Analysts and music fans alike have been saying that there is nothing very revolutionary in this service, which is comprised of a music streaming platform, an always-on radio station called Beats 1 and a place where artists can upload content and contact with their fans, Connect. Other than bearing the Apple brand, which goes a long way into attracting consumers, Apple Music is one more music streaming service, on a market that already has pretty good offerings.

What it doesn't have is a lucrative one. Spotify, the most successful of all the services, not only is still losing money but almost tripled its losses in 2014. The industry is still trying to figure out how to reach a fair balance between paying artists and rights holders, satisfying labels, providing a high-tech, reliable service which is close to free and still make money. Zero companies are making money in this sector, which is why not even Spotify's success is a good assurance of the future. The Swedish company's model is to attract consumers with a free service and then slowly migrating them to the paid platform, which costs $9,99 - as will Apple Music.

The difference is that Apple Music does not have a free model.

Users either get everything or nothing; it goes hand in hand with the notion that the free model Spotify offers is too good and actually erodes the value of music, which artists like Taylor Swift and competitors like Rdio have publicly complained about. Spotify has 60 million users worldwide, 15 million pay for the premium model.
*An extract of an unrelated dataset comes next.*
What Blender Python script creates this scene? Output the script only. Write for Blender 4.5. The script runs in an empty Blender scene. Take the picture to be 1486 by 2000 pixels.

Altogether, there are around 30 million paying subscribers in all of the services – it is clearly not enough to sustain the industry, and advertising can't pay for it all.

So how can Apple succeed, if there's a free streaming service already in place as the incumbent? Because it's Apple's service, connected to iTunes – which has around 500 million accounts on its database – and it will be free for the first three months.

The real key, however, might be the family package: costing only $14,99 for six people, it is the most generous group pack available, and it makes a premium service cost only $2,5 per person.

Apple Music will be launching on June 30th only for iOS users and will be free for the first three months. It will be available for Android "in the fall," CEO Tim Cook said. Could it change the way streaming is offered to consumers? It might.